First – the compounding effect:

Prices of ads, like any other product, can fluctuate. They can go up or down based on supply-vs-demand, seasonality, competition, geography, etc, etc. The price an advertiser was willing to pay during March of last year has little to do with the price the same advertiser will be willing to pay next December, right before Christmas.

In contrast, user engagement compounds over time. If a consumer (‘Our Boss’) clicked on a link, or visited a site, and had a good user experience – she is slightly more likely to come back tomorrow. And if she indeed comes back tomorrow and again has a good user experience – she’s slightly more likely to engage again the day after. And so forth and so on, for many years to come.

So while the entire industry seems to be obsessed with grabbing the highest priced ad regardless of the long-term impact on users, Outbrain focuses on the gradual compounding effect of user engagement.

Second – Return-On-Ad-Spend (ROAS):

When we choose to serve ads that are more engaging rather than pricier, that translates to lower prices that our advertisers have to pay. Again, in most industries, this might be viewed as a lack of pricing power. However we see tremendous value in this, as it helps drive superior value, typically referred to as Return on Ad Spend (ROAS), for the advertisers that choose to spend on Outbrain.

In the long run, advertisers choose to spend more money on the platforms that deliver them the best returns on ad spend. As at Outbrain we prefer to opt for the long-term compounding effects, rather than capture short-term pricing fluctuations – we prefer to charge advertisers less per user engagement, but collect from them more total spend for more user engagements over time.

To refer back to the pricing example above, our unique approach to the business means that our pricing power should not be derived from pricing per se – when we select an $0.80 ad vs a $1.00 ad, we knowingly chose the lower-priced one. Instead, our pricing power should be derived from the yield that we generate for our partners and for ourselves. In this example, if we were able to gain two user engagements, we yielded in the long-term $1.60 while our competitors yielded only $1.00. And we did that while at the same time delivering 20% better value and higher ROAS for our advertisers.

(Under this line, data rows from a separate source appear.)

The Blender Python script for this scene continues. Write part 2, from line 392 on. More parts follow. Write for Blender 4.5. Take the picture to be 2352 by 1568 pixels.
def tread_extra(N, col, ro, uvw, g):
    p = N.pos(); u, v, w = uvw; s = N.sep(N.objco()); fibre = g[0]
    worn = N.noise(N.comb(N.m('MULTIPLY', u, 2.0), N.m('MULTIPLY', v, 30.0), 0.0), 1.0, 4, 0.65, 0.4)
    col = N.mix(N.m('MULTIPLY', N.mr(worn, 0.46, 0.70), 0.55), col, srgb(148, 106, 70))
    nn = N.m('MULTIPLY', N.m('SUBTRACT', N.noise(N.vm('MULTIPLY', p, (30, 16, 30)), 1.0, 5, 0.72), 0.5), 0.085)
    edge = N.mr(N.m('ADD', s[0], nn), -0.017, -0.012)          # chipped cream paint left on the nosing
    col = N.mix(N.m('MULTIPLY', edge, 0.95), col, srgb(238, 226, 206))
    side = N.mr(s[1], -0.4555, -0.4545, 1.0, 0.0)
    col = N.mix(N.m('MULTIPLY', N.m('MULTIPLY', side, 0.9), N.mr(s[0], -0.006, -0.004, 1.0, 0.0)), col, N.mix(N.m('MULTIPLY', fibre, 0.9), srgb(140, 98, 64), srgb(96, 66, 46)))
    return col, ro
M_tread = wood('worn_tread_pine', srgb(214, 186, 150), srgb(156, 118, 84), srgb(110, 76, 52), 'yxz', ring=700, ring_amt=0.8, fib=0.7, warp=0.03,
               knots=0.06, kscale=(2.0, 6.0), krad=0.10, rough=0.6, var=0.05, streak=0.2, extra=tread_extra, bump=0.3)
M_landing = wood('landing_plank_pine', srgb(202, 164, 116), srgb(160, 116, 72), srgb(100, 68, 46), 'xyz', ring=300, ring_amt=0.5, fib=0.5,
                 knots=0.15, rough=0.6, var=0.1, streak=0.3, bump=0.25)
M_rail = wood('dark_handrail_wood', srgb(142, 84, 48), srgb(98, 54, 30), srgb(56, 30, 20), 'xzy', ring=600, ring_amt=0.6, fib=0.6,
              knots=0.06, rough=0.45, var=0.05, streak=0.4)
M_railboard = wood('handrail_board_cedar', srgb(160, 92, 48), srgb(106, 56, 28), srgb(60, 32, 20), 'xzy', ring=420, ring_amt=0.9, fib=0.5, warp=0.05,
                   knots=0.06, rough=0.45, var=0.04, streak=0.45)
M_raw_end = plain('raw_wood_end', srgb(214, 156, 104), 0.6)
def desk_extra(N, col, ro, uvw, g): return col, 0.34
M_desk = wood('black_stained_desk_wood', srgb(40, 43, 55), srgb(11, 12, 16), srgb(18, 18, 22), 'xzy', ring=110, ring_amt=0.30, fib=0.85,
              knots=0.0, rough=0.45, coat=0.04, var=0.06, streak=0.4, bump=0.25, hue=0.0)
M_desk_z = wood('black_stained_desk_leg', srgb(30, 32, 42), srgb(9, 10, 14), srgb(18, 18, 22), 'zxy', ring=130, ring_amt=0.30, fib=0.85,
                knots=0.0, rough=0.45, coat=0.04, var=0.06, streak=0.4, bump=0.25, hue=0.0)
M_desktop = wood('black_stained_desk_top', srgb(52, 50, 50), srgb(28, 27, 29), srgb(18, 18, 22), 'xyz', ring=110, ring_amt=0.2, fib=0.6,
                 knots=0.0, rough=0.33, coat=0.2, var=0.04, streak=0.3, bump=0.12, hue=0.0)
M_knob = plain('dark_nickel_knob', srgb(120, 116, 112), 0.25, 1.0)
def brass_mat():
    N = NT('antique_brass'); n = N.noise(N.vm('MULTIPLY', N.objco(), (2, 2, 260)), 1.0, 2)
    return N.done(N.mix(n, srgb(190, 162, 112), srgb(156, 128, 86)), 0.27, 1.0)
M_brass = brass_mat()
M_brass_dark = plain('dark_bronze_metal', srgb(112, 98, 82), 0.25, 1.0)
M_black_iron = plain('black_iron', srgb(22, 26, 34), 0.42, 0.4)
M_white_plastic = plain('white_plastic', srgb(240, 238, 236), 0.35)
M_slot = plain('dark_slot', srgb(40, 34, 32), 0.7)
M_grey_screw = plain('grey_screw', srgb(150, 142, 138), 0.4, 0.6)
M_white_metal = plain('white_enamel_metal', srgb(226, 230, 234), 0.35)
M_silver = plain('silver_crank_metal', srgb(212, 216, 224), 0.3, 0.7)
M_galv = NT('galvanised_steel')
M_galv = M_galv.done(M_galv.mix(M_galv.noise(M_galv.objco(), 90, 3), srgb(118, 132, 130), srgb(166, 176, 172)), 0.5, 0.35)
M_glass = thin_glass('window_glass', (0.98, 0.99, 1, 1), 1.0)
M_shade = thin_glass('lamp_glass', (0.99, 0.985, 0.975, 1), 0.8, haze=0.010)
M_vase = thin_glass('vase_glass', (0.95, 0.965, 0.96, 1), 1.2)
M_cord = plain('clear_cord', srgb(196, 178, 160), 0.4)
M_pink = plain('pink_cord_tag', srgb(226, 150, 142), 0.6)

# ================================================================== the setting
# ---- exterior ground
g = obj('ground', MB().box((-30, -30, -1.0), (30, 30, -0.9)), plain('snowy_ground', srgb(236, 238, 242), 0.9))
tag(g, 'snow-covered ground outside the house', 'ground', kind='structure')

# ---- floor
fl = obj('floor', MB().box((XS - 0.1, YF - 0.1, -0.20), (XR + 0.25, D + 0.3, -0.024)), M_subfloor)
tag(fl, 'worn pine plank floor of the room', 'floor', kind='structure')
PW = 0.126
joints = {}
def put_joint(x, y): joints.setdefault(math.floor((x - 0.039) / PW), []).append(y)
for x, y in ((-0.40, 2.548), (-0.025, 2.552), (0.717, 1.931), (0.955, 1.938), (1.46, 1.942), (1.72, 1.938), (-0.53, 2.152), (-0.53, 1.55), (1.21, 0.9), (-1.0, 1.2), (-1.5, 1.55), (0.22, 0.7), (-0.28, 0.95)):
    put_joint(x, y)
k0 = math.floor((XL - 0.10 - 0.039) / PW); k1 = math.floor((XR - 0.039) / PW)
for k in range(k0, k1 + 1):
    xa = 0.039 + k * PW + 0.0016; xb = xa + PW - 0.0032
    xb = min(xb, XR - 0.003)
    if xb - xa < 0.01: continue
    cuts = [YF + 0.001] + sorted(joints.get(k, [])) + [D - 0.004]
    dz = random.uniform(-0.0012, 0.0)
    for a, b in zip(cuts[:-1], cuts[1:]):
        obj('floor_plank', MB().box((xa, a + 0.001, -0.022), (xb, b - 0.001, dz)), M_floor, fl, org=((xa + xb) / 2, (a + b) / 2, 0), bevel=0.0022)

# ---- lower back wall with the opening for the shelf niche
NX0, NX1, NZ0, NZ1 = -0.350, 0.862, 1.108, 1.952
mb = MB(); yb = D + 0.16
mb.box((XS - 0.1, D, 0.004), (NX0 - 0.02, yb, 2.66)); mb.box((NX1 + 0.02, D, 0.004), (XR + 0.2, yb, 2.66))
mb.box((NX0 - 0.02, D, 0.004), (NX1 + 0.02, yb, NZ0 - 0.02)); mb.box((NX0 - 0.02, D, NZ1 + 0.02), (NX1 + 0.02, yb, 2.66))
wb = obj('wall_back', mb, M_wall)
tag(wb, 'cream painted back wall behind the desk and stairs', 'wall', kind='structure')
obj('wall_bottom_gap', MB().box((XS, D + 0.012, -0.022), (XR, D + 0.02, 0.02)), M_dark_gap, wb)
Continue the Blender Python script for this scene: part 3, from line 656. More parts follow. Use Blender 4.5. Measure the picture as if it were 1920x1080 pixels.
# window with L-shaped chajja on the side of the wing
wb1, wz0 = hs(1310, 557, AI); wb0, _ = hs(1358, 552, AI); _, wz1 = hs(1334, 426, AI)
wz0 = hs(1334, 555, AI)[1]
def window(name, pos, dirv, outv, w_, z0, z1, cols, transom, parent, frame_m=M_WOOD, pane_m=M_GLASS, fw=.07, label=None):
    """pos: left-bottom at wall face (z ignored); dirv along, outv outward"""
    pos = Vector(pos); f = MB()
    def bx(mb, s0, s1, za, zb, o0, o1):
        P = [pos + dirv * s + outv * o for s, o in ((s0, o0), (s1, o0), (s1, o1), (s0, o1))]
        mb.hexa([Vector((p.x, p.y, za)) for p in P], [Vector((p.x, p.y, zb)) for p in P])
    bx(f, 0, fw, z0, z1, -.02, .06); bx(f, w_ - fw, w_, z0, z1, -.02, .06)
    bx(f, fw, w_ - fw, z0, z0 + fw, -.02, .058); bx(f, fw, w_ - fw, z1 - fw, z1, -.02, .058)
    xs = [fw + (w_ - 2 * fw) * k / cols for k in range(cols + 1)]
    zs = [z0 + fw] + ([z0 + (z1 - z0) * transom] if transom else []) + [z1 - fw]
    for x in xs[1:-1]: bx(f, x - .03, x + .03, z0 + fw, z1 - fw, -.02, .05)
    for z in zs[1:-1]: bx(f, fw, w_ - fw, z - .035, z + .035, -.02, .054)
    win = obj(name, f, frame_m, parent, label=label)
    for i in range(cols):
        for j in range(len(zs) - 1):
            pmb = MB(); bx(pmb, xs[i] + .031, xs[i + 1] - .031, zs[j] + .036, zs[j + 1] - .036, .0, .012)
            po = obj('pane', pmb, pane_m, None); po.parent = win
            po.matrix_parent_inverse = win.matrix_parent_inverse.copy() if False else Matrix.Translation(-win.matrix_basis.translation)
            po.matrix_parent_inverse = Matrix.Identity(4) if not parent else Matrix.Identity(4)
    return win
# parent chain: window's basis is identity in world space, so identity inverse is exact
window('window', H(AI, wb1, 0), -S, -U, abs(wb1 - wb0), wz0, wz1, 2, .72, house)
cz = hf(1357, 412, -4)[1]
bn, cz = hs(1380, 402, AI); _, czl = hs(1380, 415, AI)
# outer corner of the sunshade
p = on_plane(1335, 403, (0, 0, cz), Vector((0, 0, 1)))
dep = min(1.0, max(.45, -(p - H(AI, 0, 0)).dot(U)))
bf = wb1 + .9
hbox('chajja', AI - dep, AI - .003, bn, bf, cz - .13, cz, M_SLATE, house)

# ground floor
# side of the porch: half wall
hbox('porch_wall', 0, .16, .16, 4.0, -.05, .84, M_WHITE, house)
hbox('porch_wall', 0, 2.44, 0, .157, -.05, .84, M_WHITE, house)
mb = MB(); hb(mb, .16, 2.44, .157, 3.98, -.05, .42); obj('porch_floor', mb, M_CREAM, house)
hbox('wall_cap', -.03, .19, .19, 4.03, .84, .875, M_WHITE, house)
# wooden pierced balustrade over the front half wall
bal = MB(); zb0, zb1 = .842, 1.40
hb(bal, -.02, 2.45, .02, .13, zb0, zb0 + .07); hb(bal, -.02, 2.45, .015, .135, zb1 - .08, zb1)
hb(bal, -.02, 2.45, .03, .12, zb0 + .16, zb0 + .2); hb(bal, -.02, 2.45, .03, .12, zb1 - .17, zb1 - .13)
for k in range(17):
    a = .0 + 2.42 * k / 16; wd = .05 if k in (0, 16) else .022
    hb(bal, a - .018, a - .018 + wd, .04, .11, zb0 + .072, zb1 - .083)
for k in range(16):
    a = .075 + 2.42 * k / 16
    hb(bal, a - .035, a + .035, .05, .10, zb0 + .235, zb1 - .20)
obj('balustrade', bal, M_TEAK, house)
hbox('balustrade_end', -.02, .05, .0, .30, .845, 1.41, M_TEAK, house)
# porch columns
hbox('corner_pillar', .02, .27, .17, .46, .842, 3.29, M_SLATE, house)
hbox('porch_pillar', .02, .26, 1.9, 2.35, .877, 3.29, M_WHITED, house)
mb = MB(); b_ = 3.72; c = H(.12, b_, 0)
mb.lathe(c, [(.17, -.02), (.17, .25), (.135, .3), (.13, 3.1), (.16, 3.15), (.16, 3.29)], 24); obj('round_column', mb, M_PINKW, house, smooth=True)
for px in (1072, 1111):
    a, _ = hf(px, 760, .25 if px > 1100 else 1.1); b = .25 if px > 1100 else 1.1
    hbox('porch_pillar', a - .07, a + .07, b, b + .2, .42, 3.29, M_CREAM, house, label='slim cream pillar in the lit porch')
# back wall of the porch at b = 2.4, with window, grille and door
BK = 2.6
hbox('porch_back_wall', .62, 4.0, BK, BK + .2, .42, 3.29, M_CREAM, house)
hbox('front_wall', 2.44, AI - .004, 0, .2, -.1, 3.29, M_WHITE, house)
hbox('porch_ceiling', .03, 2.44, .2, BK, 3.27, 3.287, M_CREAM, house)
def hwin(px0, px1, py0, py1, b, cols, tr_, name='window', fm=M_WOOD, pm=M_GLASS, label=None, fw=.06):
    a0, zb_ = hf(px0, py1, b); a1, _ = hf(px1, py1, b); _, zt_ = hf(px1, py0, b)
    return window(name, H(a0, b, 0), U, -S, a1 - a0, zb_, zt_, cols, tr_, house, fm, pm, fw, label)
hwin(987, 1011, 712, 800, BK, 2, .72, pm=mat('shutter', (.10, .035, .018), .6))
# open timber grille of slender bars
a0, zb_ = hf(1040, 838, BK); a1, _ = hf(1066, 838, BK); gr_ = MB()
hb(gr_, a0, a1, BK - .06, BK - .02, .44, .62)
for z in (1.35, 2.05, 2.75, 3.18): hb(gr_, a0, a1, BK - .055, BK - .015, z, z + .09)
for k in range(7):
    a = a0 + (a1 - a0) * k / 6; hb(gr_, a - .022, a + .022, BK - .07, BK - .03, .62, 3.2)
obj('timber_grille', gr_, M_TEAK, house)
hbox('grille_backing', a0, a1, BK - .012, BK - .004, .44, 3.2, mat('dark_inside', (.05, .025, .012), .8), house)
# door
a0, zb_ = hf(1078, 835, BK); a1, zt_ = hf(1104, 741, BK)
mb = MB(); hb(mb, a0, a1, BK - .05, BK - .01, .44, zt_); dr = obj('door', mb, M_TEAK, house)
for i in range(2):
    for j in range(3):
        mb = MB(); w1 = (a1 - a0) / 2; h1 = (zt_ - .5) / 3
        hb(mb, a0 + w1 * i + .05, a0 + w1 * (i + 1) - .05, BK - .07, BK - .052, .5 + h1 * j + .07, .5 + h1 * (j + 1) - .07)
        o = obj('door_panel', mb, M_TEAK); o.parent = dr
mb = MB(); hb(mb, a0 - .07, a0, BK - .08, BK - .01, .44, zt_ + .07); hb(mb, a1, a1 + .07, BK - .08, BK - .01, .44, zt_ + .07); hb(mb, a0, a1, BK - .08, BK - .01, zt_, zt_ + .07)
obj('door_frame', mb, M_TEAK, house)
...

These tradeoffs, while counterintuitive, are ones we’ll always attempt to make at Outbrain as we believe they will serve our business, and thus our shareholders, well in the long term.

Lastly – the deep nature of our partnerships:

Since the Outbrain model optimizes for the user’s experience, it works best when Outbrain powers a Media Owners’ entire feed of recommendations. Unlike many advertising technology companies that occasionally serve an ad in a variety of places, Outbrain’s default model is to exclusively power 100% of our partner’s recommendation feed, including all of the content, videos, ads, etc that are within it.

We hope that laying out the driving philosophy behind how we run our business will help you understand our framework for making decisions. Since founding the company, we have led it in light of the values and aspirations which we have attempted to summarize in our company’s “Culture Manifesto” which is publicly available on our website, and we encourage you to take a look.